Ici, il ne sera question ni du mal-nommé "mariage gay" ni du Mali, une foule de commentateurs compétents s'en occupent ailleurs. Non, soyons originaux, limite excentriques, ayons une petite pensée pour ceux qui n'intéressent personne depuis longtemps.
Trois militantes kurdes assassinées à Paris. Le simple passant dit que c'est triste. Il est poli mais, en fin de compte, il s'en moque ; tout le monde se moque des Kurdes et du Kurdistan. Dommage.
Une carte suffit à présenter le problème, la question kurde est géopolitique.
Ce peuple est éclaté entre 4 pays, laTurquie, la Syrie, l'Irak et l'Iran, quatre riantes contrées réputées pour leur ambiance de paix et de tolérance.
Les Kurdes ne sont pas des Turcs ni des Arabes. Leur langue et, plus généralement, leur culture sont un héritage lointain des Mèdes de l'antiquité. La plupart sont musulmans, un Islam très couleur locale, mais on trouve aussi chez eux des juifs, des chrétiens et quelques ilôts de cultes anciens comme les zoroastriens. Ils sont sont minoritaires et, comme tels, discriminés dans tous les pays où ils vivent, surtout en Turquie où une répression féroce leur interdit toute expression communautaire, leur langue ne peut être enseignée ni même parlée. Très logiquement, lassés de se voir refuser le moindre commencement d'autonomie linguistique et culturelle, des groupes d'activistes kurdes revendiquent l'indépendance et ont pris les armes contre le pouvoir central.
Pour l'instant, les plus veinards sont les kurdes irakiens. De Saddam Hussein, ils ont subi, dans l'indifférence générale, discrimination et destruction massive par des armes chimiques. Bush et Blair se sont avisés du massacre quand il n'était plus à la mode de l'évoquer. Ce fut la guerre d'Irak, un fiasco porteur, toutefois, d'un résultat favorable : la naissance d'une région autonome pour les kurdes irakiens. L'affaire semblait, avant tout, pourvoyeuse de ruines à déblayer, mais voilà le miracle : les hydrocarbures. Dans cette terre dévastée, il suffit de faire un trou pour tomber sur du gaz ou du pétrole. Les Kurdes irakiens, autrefois pauvres donc méprisés, sont à présent courtisés comme tous les gens riches. Ces Kurdes-là ont toutes les chances d'améliorer leur sort, mais les autres ?

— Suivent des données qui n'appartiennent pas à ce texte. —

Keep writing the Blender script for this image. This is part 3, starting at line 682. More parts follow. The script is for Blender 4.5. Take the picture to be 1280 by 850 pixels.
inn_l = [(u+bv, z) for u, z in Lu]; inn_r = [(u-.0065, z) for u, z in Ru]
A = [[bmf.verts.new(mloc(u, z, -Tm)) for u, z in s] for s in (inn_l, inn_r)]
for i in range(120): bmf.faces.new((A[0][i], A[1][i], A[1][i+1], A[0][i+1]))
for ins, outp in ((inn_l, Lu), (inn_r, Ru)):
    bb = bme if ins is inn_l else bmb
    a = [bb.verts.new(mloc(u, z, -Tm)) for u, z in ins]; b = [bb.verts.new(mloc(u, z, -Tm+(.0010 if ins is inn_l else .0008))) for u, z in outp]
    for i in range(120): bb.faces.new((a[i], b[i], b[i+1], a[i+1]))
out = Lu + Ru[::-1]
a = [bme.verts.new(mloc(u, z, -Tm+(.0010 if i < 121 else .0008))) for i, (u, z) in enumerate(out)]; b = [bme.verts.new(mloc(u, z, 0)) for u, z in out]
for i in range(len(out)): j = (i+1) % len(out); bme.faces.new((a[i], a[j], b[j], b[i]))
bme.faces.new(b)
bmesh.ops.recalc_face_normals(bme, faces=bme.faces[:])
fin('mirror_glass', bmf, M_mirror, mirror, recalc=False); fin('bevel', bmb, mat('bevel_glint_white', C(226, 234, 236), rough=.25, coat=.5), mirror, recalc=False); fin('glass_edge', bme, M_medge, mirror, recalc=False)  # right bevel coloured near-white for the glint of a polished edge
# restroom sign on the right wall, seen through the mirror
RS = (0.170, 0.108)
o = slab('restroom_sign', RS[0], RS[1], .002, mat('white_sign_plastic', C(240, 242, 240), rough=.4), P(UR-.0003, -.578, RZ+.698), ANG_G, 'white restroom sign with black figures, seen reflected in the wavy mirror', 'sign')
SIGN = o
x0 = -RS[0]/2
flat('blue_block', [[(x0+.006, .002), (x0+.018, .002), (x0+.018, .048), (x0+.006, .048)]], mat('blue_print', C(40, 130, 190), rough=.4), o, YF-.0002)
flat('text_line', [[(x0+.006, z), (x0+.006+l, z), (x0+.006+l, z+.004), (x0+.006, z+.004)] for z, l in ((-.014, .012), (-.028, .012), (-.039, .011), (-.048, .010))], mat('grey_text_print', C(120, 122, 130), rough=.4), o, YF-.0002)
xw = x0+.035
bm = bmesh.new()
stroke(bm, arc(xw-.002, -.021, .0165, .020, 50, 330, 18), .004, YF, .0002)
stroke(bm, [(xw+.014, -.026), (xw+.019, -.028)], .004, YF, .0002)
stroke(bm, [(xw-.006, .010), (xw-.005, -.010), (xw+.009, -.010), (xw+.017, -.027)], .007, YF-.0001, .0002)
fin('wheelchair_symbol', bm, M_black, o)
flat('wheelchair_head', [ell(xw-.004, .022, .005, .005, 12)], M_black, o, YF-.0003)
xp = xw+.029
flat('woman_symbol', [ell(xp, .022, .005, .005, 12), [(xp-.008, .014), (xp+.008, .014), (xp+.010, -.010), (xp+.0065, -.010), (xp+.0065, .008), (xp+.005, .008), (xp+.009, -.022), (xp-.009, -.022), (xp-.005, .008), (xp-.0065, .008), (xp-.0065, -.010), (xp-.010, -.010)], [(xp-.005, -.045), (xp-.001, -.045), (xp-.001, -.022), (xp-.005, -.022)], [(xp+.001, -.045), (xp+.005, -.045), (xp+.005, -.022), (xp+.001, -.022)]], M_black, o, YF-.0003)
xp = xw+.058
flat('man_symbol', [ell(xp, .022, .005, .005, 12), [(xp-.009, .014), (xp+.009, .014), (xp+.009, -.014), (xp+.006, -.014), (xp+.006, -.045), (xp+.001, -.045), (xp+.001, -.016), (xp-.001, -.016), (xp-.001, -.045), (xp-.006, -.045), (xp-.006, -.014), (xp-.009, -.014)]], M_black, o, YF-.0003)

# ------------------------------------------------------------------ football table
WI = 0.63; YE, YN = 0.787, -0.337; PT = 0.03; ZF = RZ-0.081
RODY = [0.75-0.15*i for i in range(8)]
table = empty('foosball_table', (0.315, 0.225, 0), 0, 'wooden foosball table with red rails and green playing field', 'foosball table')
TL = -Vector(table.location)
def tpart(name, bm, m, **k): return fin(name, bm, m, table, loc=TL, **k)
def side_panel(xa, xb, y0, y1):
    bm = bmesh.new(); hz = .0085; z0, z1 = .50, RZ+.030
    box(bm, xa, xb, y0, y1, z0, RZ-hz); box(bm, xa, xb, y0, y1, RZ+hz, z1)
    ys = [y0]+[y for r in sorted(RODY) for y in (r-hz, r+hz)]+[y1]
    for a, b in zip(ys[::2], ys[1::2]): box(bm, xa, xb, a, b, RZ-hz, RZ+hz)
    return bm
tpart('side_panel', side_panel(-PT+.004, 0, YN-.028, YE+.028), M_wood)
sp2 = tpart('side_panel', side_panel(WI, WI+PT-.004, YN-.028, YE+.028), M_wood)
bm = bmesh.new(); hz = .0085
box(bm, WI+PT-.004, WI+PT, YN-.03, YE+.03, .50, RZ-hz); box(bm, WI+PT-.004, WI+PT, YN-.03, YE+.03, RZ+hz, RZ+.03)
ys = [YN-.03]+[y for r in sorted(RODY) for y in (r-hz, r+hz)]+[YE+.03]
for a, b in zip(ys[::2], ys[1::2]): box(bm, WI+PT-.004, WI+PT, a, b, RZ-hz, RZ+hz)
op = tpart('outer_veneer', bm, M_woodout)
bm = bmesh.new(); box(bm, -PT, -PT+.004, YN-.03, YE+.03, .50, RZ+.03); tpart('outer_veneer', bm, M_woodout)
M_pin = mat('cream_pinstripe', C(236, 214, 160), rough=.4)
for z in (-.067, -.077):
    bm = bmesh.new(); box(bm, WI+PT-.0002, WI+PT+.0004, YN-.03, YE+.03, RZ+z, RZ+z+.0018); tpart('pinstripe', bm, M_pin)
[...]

Officiellement, il y aurait des discussions entre le gouvernement turc et les organisations kurdes. Ce n'est que le début d'un commencement ; quel débat peut-on attendre entre un pouvoir et une opposition quand le premier maintient en prison le principal représentant de la seconde ? Les meurtres commis à Paris ont-ils un rapport avec ces tentatives de négociation? L'enquête le dira peut-être.
Certes, Öcalan, le chef du PKK, n'est pas un enfant de choeur. Un grand nombre d'états le considèrent comme un terroriste, sans doute avec raison, mais le peuple kurde est-il, pour autant, condamné dans son ensemble à la négation de ses droits les plus élémentaires ?
Et les Grandes Consciences n'y trouvent rien à redire, elles se taisent.
La différence de traitement est flagrante entre les kurdes et les palestiniens.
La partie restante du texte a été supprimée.